### Your goal
Starting at the first line of the entries, extract each line up to and including the one that contains "pole before the", but leave out the pictures.

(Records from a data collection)
==============================

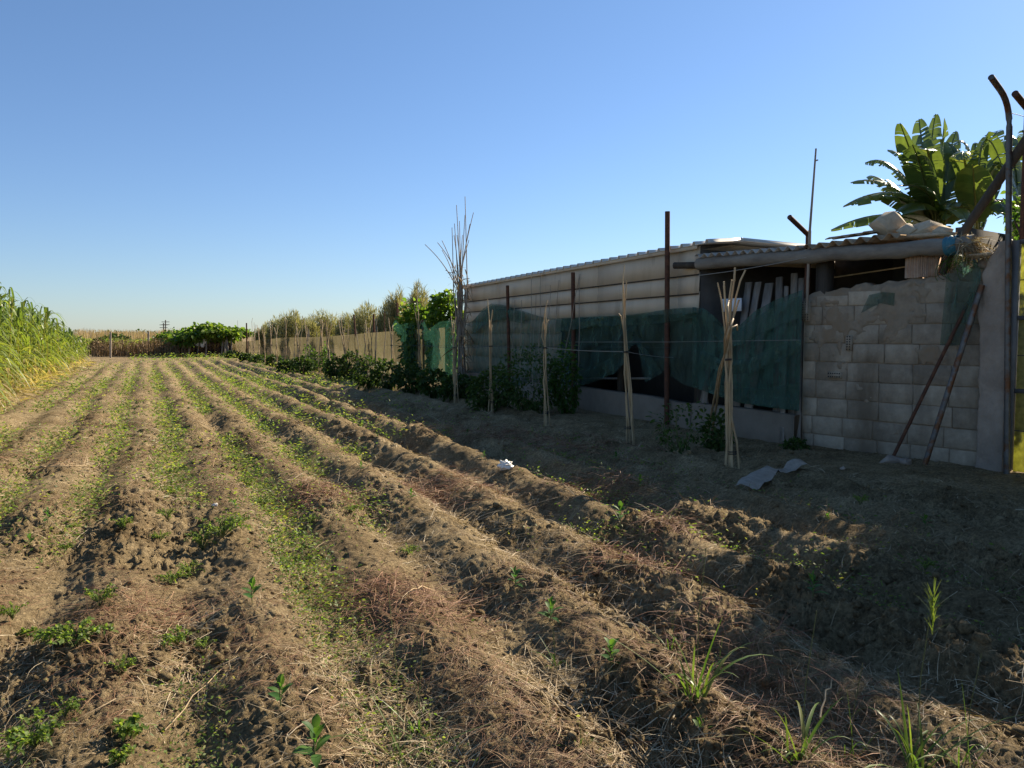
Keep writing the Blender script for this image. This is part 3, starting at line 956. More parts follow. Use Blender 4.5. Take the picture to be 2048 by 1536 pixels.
mb = MB()
b0 = V(2014, 940, PE, PF, 0.12); b0[2] = -.1
b1 = V(2019, 205, PE, PF, 0.12); b2 = D(1982, 154, 9.15)
mb.tube(arc([b0, b1, b2]), 0.034, 12)
tag(mb.build("pipe_post", M["greysteel"], None, True), "tall grey pipe post with its top bent left beside the gate pillar", "post")
mb = MB()
c1 = D(2056, 215, 10.2); c0 = c1.copy(); c0[2] = -.1
mb.tube([c0, c1], 0.040, 12); mb.tube([c1 + (0, 0, -.02), D(2030, 187, 9.9)], 0.040, 12)
tag(mb.build("pipe_post", M["rust"], None, True), "rusty pipe post at the right edge with only its angled top showing", "post")

mb = MB()
a1 = V(1617, 466, PE, PF, -0.06); a0 = a1.copy(); a0[2] = 2.12; a2 = D(1579, 434, 11.35)
mb.tube([a0, a1 + (0, 0, .03)], 0.040, 12); mb.tube([a1 + (0, 0, -.03), a2], 0.036, 12)
tag(mb.build("pipe_post", M["rust"], None, True), "rusty post with a short angled arm where the block wall begins", "post")
mb = MB()
r0 = V(1614, 600, PE, PF, 0.13); r0[2] = 1.9
mb.tube([r0, V(1619, 470, PE, PF, 0.13), V(1632, 297, PE, PF, .13)], [0.02, 0.018, 0.012], 8)
mb.tube([V(1629, 322, PE, PF, .13), V(1636, 320, PE, PF, .13)], 0.01, 6)
tag(mb.build("rod", M["greycane"], None, True), "thin tall rod tied to the rusty angled post", "rod")

STEEL = [(1335, 423, 1334, 797, 0.045, PC, PD, 0.22, "tall straight rusty pole standing against the green net, tallest along the shed"),
         (1146, 545, 1148, 775, 0.045, PC, PD, 0.22, "short rusty pole in front of the shed cladding, middle of three"),
         (1015, 571, 1019, 778, 0.045, PC, PD, 0.22, "rusty pole before the net near the shed's far end")]
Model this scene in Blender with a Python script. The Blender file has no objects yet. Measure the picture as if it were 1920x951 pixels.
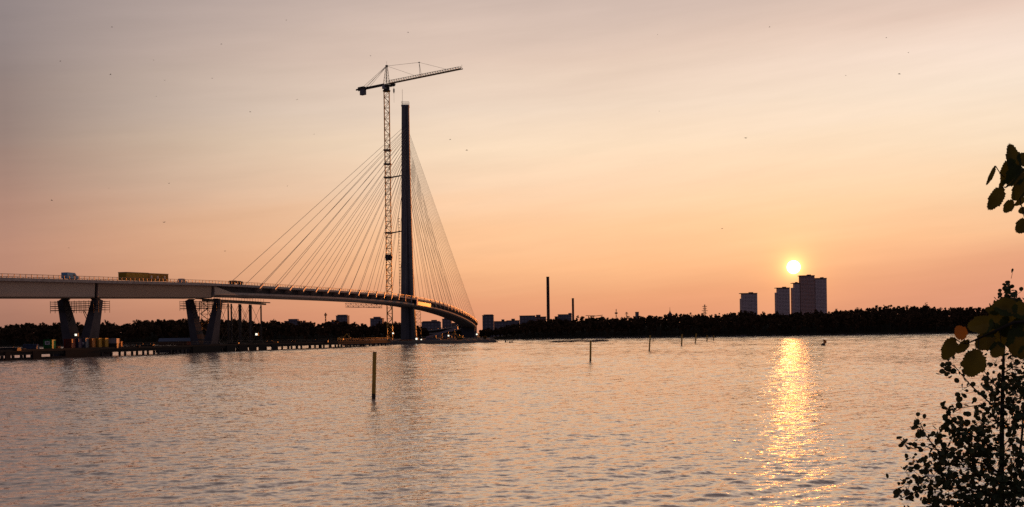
import bpy, bmesh, math, random
import numpy as np
from mathutils import Vector, Matrix
S = bpy.context.scene
COL = S.collection
R_ = math.radians
# ------------------------------------------------------------ camera
F = 2100.0; CX = 960.0; YH = 625.0; CAMH = 5.4; ROLL = math.atan(0.0140)
cr, sr = math.cos(ROLL), math.sin(ROLL)
cd = bpy.data.cameras.new('camera'); cam = bpy.data.objects.new('camera', cd); COL.objects.link(cam)
cd.sensor_width = 36; cd.lens = 36 * F / 1920; cd.shift_y = (YH - 475.5) / 1920
cd.clip_start = 0.1; cd.clip_end = 60000
cam.matrix_world = Matrix(((cr, sr, 0, 0), (0, 0, -1, 0), (-sr, cr, 0, CAMH), (0, 0, 0, 1)))
S.camera = cam

def W(px, py, Y):
    u = (px - CX) / F; w = (YH - py) / F
    return Vector(((u * cr + w * sr) * Y, Y, CAMH + (-u * sr + w * cr) * Y))
def ZH(px, py, Y): return W(px, py, Y).z

SUNV = (W(1488, 501, 1.0) - Vector((0, 0, CAMH))).normalized()
SUN_EL = math.asin(SUNV.z); SUN_AZ = math.atan2(SUNV.x, SUNV.y)

def lin(c):
    return tuple(((v / 255) / 12.92 if v / 255 <= 0.04045 else ((v / 255 + 0.055) / 1.055) ** 2.4) for v in c)

# ------------------------------------------------------------ world: Nishita sky behind a veil of high thin cloud
wd = bpy.data.worlds.new('World'); S.world = wd; wd.use_nodes = True
nt = wd.node_tree; nt.nodes.clear()
def N(t, typ, **k):
    n = t.nodes.new(typ)
    for a, b in k.items(): setattr(n, a, b)
    return n
def M_(t, op, a, b=None, clamp=False):
    n = t.nodes.new('ShaderNodeMath'); n.operation = op; n.use_clamp = clamp
    for i, v in enumerate((a, b)):
        if v is None: continue
        if isinstance(v, (int, float)): n.inputs[i].default_value = v
        else: t.links.new(v, n.inputs[i])
    return n.outputs[0]
def MR(t, v, a, b, c=0.0, d=1.0, smooth=False):
    n = t.nodes.new('ShaderNodeMapRange'); n.clamp = True
    if smooth: n.interpolation_type = 'SMOOTHSTEP'
    t.links.new(v, n.inputs[0])
    for i, x in enumerate((a, b, c, d)): n.inputs[1 + i].default_value = x
    return n.outputs[0]
def MIXC(t, f, a, b, mode='MIX'):
    n = t.nodes.new('ShaderNodeMix'); n.data_type = 'RGBA'; n.blend_type = mode
    for s, v in ((n.inputs[0], f), (n.inputs[6], a), (n.inputs[7], b)):
        if isinstance(v, (int, float)): s.default_value = v
        elif isinstance(v, tuple): s.default_value = (*v[:3], 1)
        else: t.links.new(v, s)
    return n.outputs[2]
tc = N(nt, 'ShaderNodeTexCoord'); sx = N(nt, 'ShaderNodeSeparateXYZ'); nt.links.new(tc.outputs['Generated'], sx.inputs[0])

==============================

### Exercise result
Keep writing the Blender script for this image. This is part 3, starting at line 956. More parts follow. Use Blender 4.5. Take the picture to be 2048 by 1536 pixels.
mb = MB()
b0 = V(2014, 940, PE, PF, 0.12); b0[2] = -.1
b1 = V(2019, 205, PE, PF, 0.12); b2 = D(1982, 154, 9.15)
mb.tube(arc([b0, b1, b2]), 0.034, 12)
tag(mb.build("pipe_post", M["greysteel"], None, True), "tall grey pipe post with its top bent left beside the gate pillar", "post")
mb = MB()
c1 = D(2056, 215, 10.2); c0 = c1.copy(); c0[2] = -.1
mb.tube([c0, c1], 0.040, 12); mb.tube([c1 + (0, 0, -.02), D(2030, 187, 9.9)], 0.040, 12)
tag(mb.build("pipe_post", M["rust"], None, True), "rusty pipe post at the right edge with only its angled top showing", "post")

mb = MB()
a1 = V(1617, 466, PE, PF, -0.06); a0 = a1.copy(); a0[2] = 2.12; a2 = D(1579, 434, 11.35)
mb.tube([a0, a1 + (0, 0, .03)], 0.040, 12); mb.tube([a1 + (0, 0, -.03), a2], 0.036, 12)
tag(mb.build("pipe_post", M["rust"], None, True), "rusty post with a short angled arm where the block wall begins", "post")
mb = MB()
r0 = V(1614, 600, PE, PF, 0.13); r0[2] = 1.9
mb.tube([r0, V(1619, 470, PE, PF, 0.13), V(1632, 297, PE, PF, .13)], [0.02, 0.018, 0.012], 8)
mb.tube([V(1629, 322, PE, PF, .13), V(1636, 320, PE, PF, .13)], 0.01, 6)
tag(mb.build("rod", M["greycane"], None, True), "thin tall rod tied to the rusty angled post", "rod")

STEEL = [(1335, 423, 1334, 797, 0.045, PC, PD, 0.22, "tall straight rusty pole standing against the green net, tallest along the shed"),
         (1146, 545, 1148, 775, 0.045, PC, PD, 0.22, "short rusty pole in front of the shed cladding, middle of three"),
         (1015, 571, 1019, 778, 0.045, PC, PD, 0.22, "rusty pole before the net near the shed's far end")]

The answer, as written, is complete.